— STATED PROBLEM —
Reproduce all the lines below exactly and omit the images.

— SUPPLIED INFORMATION —
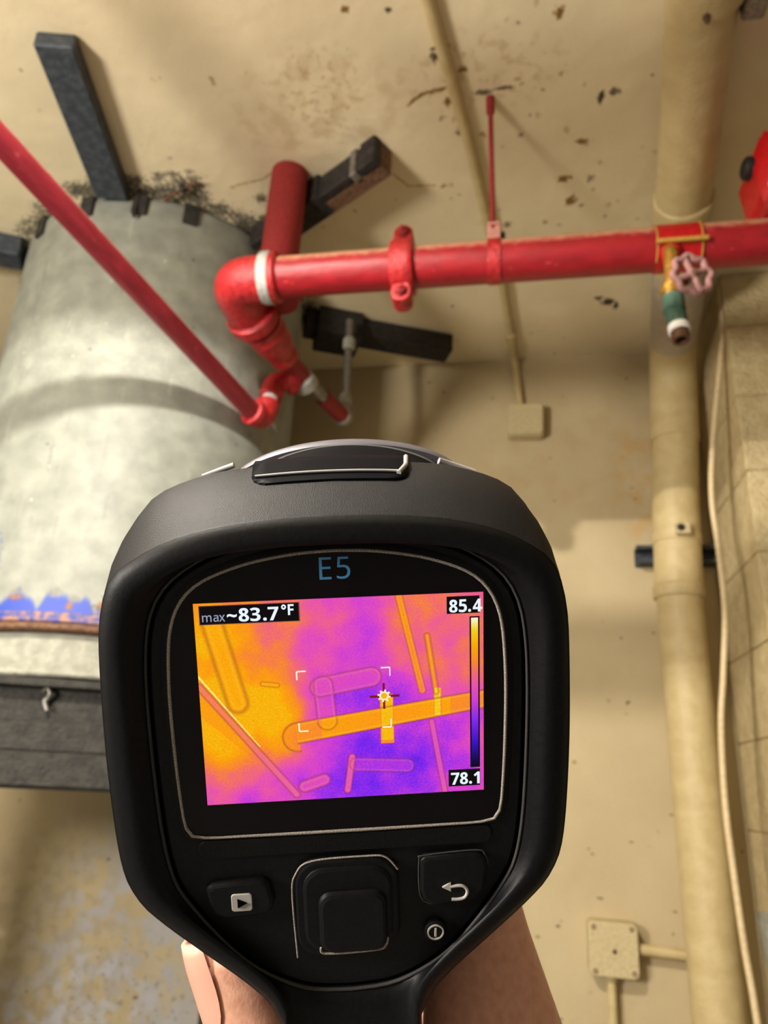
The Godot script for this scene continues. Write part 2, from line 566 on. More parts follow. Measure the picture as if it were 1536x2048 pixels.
func thermal_picture() -> ImageTexture:
	var w := 800
	var h := 600
	var im := Image.create(w, h, false, Image.FORMAT_RGB8)
	var n := noise(91, .006, 3)
	var f := noise(92, .12, 2)
	var A := Vector2(1, .75)   # square up distances
	var blobs := [[.03, .5, .26, .22], [.14, .62, .20, .16], [.02, .10, .20, .2], [.28, .56, .11, .20], [.98, .1, .22, .06], [.9, .3, .25, .08], [.55, .50, .14, -.10], [.62, .9, .24, -.15], [.8, .72, .22, -.10], [.35, .44, .12, -.08], [.55, .22, .14, -.09], [.45, 1.0, .18, -.08], [.12, .98, .16, -.08], [.25, .1, .22, .08], [.75, .12, .12, .08]]
	var lines := [   # from, to, half width, warmth inside, contour
		[Vector2(.06, .10), Vector2(.13, .49), .035, .80, .012],
		[Vector2(.00, .40), Vector2(.32, .97), .012, .60, .006],
		[Vector2(.70, -.02), Vector2(.78, .47), .012, .80, .004],
		[Vector2(.812, .63), Vector2(.857, 1.0), .010, .56, .005],
		[Vector2(.80, .20), Vector2(.829, .48), .009, .80, .006],
		[Vector2(.42, .43), Vector2(.60, .39), .036, .54, .006],
		[Vector2(.44, .60), Vector2(.43, .42), .034, .52, .006],
		[Vector2(.54, .83), Vector2(.72, .85), .026, .42, .005],
		[Vector2(.523, .79), Vector2(.503, .96), .012, .66, .006],
		[Vector2(.35, .93), Vector2(.42, .90), .022, .58, .007],
		[Vector2(.22, .40), Vector2(.27, .41), .008, .80, .004],
	]
	var top := [Vector2(.30, .62), Vector2(.37, .58), Vector2(.615, .526), Vector2(1.0, .478)]
	for y in h:
		for x in w:
			var u := float(x) / w
			var v := float(y) / h
			var q := Vector2(u, v) * A
			var t := .53 + n.get_noise_2d(x, y) * .12
			for b in blobs:
				var d: float = (q - Vector2(b[0], b[1]) * A).length() / b[2]
				t += b[3] * exp(-d * d)
			t = minf(t, .84)
			var edge := 0.0
			var lit := 0.0
			for l in lines:
				var d: float = seg(q, l[0] * A, l[1] * A)
				if d < l[2]:
					t = lerpf(t, l[3], .62)
				edge = maxf(edge, (1.0 - absf(d - l[2]) / l[4]) * .8)
				lit = maxf(lit, (1.0 - absf(d - l[2] + l[4] * 1.3) / l[4]) * .6)
			if v < .36 + u * 1.8 and absf(v - (.36 + u * 1.84)) < .016 and u < .2:
				t = .96
			if v > .36 + u * 1.84 and v < .55 + u * 1.3 and u < .32:
				t = lerpf(t, .60, .25)
			# the warm main
			var c := .655 - (u - .33) * .19
			var r := .052 - (u - .4) * .012
			var tube := absf(v - c)
			if u > .33:
				if tube < r:
					t = lerpf(t, .84 if u > .42 and u < .88 else .76, .85)
				edge = maxf(edge, 1.0 - absf(tube - r) / .008)
				lit = maxf(lit, 1.0 - absf(tube - r + .010) / .008)
			var el := ((Vector2(u, v) - Vector2(.335, .675)) * Vector2(1, .75)).length()
			if u <= .34 and el < .058:
				t = lerpf(t, .74, .7)
			if u <= .345:
				edge = maxf(edge, 1.0 - absf(el - .055) / .006)
			var cp := maxf(absf(u - .652) / .024, absf(v - .605) / .125)
			if cp < 1.0:
				t = .86 if cp < .86 else .72
			if absf(u - .834) < .014 and v > .46 and v < .60:
				t = .90 if absf(u - .834) < .011 else .7
			t += f.get_noise_2d(x, y) * .05 + (.012 if (y / 3) % 2 == 0 else 0.0)
			var col := iron(clampf(t, .2, .97))
			if edge > 0.0:
				col = col.lerp(c8(130, 50, 50), .42 * edge)
			if lit > 0.0:
				col = col.lerp(c8(255, 226, 120), .22 * lit)
			im.set_pixel(x, y, col)
	var put_rect := func(u0: float, v0: float, u1: float, v1: float, col: Color) -> void:
		im.fill_rect(Rect2i(int(u0 * w), int(v0 * h), maxi(1, int((u1 - u0) * w)), maxi(1, int((v1 - v0) * h))), col)
	var ink := c8(14, 10, 12)
	put_rect.call(.018, .012, .362, .104, c8(120, 70, 60))
	put_rect.call(.021, .015, .359, .101, ink)
	put_rect.call(.872, .017, .987, .102, ink)
	put_rect.call(.872, .888, .987, .975, ink)
	put_rect.call(.952, .118, .988, .880, ink)
	for y in range(int(.124 * h), int(.874 * h)):
		var t := 1.0 - (y - .124 * h) / (.75 * h)
		im.fill_rect(Rect2i(int(.957 * w), y, int(.026 * w), 1), iron(t))
	var white := c8(255, 250, 235)
	for b in [[.341, .349, 1, 1], [.668, .349, -1, 1], [.341, .647, 1, -1], [.668, .647, -1, -1]]:
		put_rect.call(minf(b[0], b[0] + .033 * b[2]), b[1] - .003, maxf(b[0], b[0] + .033 * b[2]), b[1] + .004, white)
		put_rect.call(b[0] - .0025, minf(b[1], b[1] + .042 * b[3]), b[0] + .0025, maxf(b[1], b[1] + .042 * b[3]), white)
	var red := c8(130, 20, 24)
	put_rect.call(.594, .485, .700, .497, red)
	put_rect.call(.640, .425, .648, .555, red)
	for y in range(265, 322):
		for x in range(485, 546):
			var d := Vector2(x - 515, y - 293).length()
			if d < 9.0:
				im.set_pixel(x, y, c8(250, 176, 20))
			elif d < 14.0 or (d < 19.0 and sin(atan2(y - 293, x - 515) * 8.0) > .2):
				im.set_pixel(x, y, c8(250, 240, 200))
	return ImageTexture.create_from_image(im)


func lettering(called: String, text: String, height: float, m: Material, parent: Node3D, at: Vector3, bold := false, squeeze := 1.0) -> void:
	var o := MeshInstance3D.new()
	var t := TextMesh.new()
	var font := SystemFont.new()
	font.font_names = PackedStringArray(["Droid Sans"])
	font.font_weight = 700 if bold else 400
	t.font = font
	t.text = text
	t.font_size = 24
	t.pixel_size = height / 24.0 * 1.37
	t.depth = 0.0001
	t.curve_step = 1.0
	t.horizontal_alignment = HORIZONTAL_ALIGNMENT_LEFT
	t.vertical_alignment = VERTICAL_ALIGNMENT_BOTTOM
	o.mesh = t
	o.material_override = m
	o.name = called
	o.position = at
	o.scale = Vector3(squeeze, 1, 1)
	parent.add_child(o, true)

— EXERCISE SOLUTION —
The Godot script for this scene continues. Write part 2, from line 566 on. More parts follow. Measure the picture as if it were 1536x2048 pixels.
func thermal_picture() -> ImageTexture:
	var w := 800
	var h := 600
	var im := Image.create(w, h, false, Image.FORMAT_RGB8)
	var n := noise(91, .006, 3)
	var f := noise(92, .12, 2)
	var A := Vector2(1, .75)   # square up distances
	var blobs := [[.03, .5, .26, .22], [.14, .62, .20, .16], [.02, .10, .20, .2], [.28, .56, .11, .20], [.98, .1, .22, .06], [.9, .3, .25, .08], [.55, .50, .14, -.10], [.62, .9, .24, -.15], [.8, .72, .22, -.10], [.35, .44, .12, -.08], [.55, .22, .14, -.09], [.45, 1.0, .18, -.08], [.12, .98, .16, -.08], [.25, .1, .22, .08], [.75, .12, .12, .08]]
	var lines := [   # from, to, half width, warmth inside, contour
		[Vector2(.06, .10), Vector2(.13, .49), .035, .80, .012],
		[Vector2(.00, .40), Vector2(.32, .97), .012, .60, .006],
		[Vector2(.70, -.02), Vector2(.78, .47), .012, .80, .004],
		[Vector2(.812, .63), Vector2(.857, 1.0), .010, .56, .005],
		[Vector2(.80, .20), Vector2(.829, .48), .009, .80, .006],
		[Vector2(.42, .43), Vector2(.60, .39), .036, .54, .006],
		[Vector2(.44, .60), Vector2(.43, .42), .034, .52, .006],
		[Vector2(.54, .83), Vector2(.72, .85), .026, .42, .005],
		[Vector2(.523, .79), Vector2(.503, .96), .012, .66, .006],
		[Vector2(.35, .93), Vector2(.42, .90), .022, .58, .007],
		[Vector2(.22, .40), Vector2(.27, .41), .008, .80, .004],
	]
	var top := [Vector2(.30, .62), Vector2(.37, .58), Vector2(.615, .526), Vector2(1.0, .478)]
	for y in h:
		for x in w:
			var u := float(x) / w
			var v := float(y) / h
			var q := Vector2(u, v) * A
			var t := .53 + n.get_noise_2d(x, y) * .12
			for b in blobs:
				var d: float = (q - Vector2(b[0], b[1]) * A).length() / b[2]
				t += b[3] * exp(-d * d)
			t = minf(t, .84)
			var edge := 0.0
			var lit := 0.0
			for l in lines:
				var d: float = seg(q, l[0] * A, l[1] * A)
				if d < l[2]:
					t = lerpf(t, l[3], .62)
				edge = maxf(edge, (1.0 - absf(d - l[2]) / l[4]) * .8)
				lit = maxf(lit, (1.0 - absf(d - l[2] + l[4] * 1.3) / l[4]) * .6)
			if v < .36 + u * 1.8 and absf(v - (.36 + u * 1.84)) < .016 and u < .2:
				t = .96
			if v > .36 + u * 1.84 and v < .55 + u * 1.3 and u < .32:
				t = lerpf(t, .60, .25)
			# the warm main
			var c := .655 - (u - .33) * .19
			var r := .052 - (u - .4) * .012
			var tube := absf(v - c)
			if u > .33:
				if tube < r:
					t = lerpf(t, .84 if u > .42 and u < .88 else .76, .85)
				edge = maxf(edge, 1.0 - absf(tube - r) / .008)
				lit = maxf(lit, 1.0 - absf(tube - r + .010) / .008)
			var el := ((Vector2(u, v) - Vector2(.335, .675)) * Vector2(1, .75)).length()
			if u <= .34 and el < .058:
				t = lerpf(t, .74, .7)
			if u <= .345:
				edge = maxf(edge, 1.0 - absf(el - .055) / .006)
			var cp := maxf(absf(u - .652) / .024, absf(v - .605) / .125)
			if cp < 1.0:
				t = .86 if cp < .86 else .72
			if absf(u - .834) < .014 and v > .46 and v < .60:
				t = .90 if absf(u - .834) < .011 else .7
			t += f.get_noise_2d(x, y) * .05 + (.012 if (y / 3) % 2 == 0 else 0.0)
			var col := iron(clampf(t, .2, .97))
			if edge > 0.0:
				col = col.lerp(c8(130, 50, 50), .42 * edge)
			if lit > 0.0:
				col = col.lerp(c8(255, 226, 120), .22 * lit)
			im.set_pixel(x, y, col)
	var put_rect := func(u0: float, v0: float, u1: float, v1: float, col: Color) -> void:
		im.fill_rect(Rect2i(int(u0 * w), int(v0 * h), maxi(1, int((u1 - u0) * w)), maxi(1, int((v1 - v0) * h))), col)
	var ink := c8(14, 10, 12)
	put_rect.call(.018, .012, .362, .104, c8(120, 70, 60))
	put_rect.call(.021, .015, .359, .101, ink)
	put_rect.call(.872, .017, .987, .102, ink)
	put_rect.call(.872, .888, .987, .975, ink)
	put_rect.call(.952, .118, .988, .880, ink)
	for y in range(int(.124 * h), int(.874 * h)):
		var t := 1.0 - (y - .124 * h) / (.75 * h)
		im.fill_rect(Rect2i(int(.957 * w), y, int(.026 * w), 1), iron(t))
	var white := c8(255, 250, 235)
	for b in [[.341, .349, 1, 1], [.668, .349, -1, 1], [.341, .647, 1, -1], [.668, .647, -1, -1]]:
		put_rect.call(minf(b[0], b[0] + .033 * b[2]), b[1] - .003, maxf(b[0], b[0] + .033 * b[2]), b[1] + .004, white)
		put_rect.call(b[0] - .0025, minf(b[1], b[1] + .042 * b[3]), b[0] + .0025, maxf(b[1], b[1] + .042 * b[3]), white)
	var red := c8(130, 20, 24)
	put_rect.call(.594, .485, .700, .497, red)
	put_rect.call(.640, .425, .648, .555, red)
	for y in range(265, 322):
		for x in range(485, 546):
			var d := Vector2(x - 515, y - 293).length()
			if d < 9.0:
				im.set_pixel(x, y, c8(250, 176, 20))
			elif d < 14.0 or (d < 19.0 and sin(atan2(y - 293, x - 515) * 8.0) > .2):
				im.set_pixel(x, y, c8(250, 240, 200))
	return ImageTexture.create_from_image(im)


func lettering(called: String, text: String, height: float, m: Material, parent: Node3D, at: Vector3, bold := false, squeeze := 1.0) -> void:
	var o := MeshInstance3D.new()
	var t := TextMesh.new()
	var font := SystemFont.new()
	font.font_names = PackedStringArray(["Droid Sans"])
	font.font_weight = 700 if bold else 400
	t.font = font
	t.text = text
	t.font_size = 24
	t.pixel_size = height / 24.0 * 1.37
	t.depth = 0.0001
	t.curve_step = 1.0
	t.horizontal_alignment = HORIZONTAL_ALIGNMENT_LEFT
	t.vertical_alignment = VERTICAL_ALIGNMENT_BOTTOM
	o.mesh = t
	o.material_override = m
	o.name = called
	o.position = at
	o.scale = Vector3(squeeze, 1, 1)
	parent.add_child(o, true)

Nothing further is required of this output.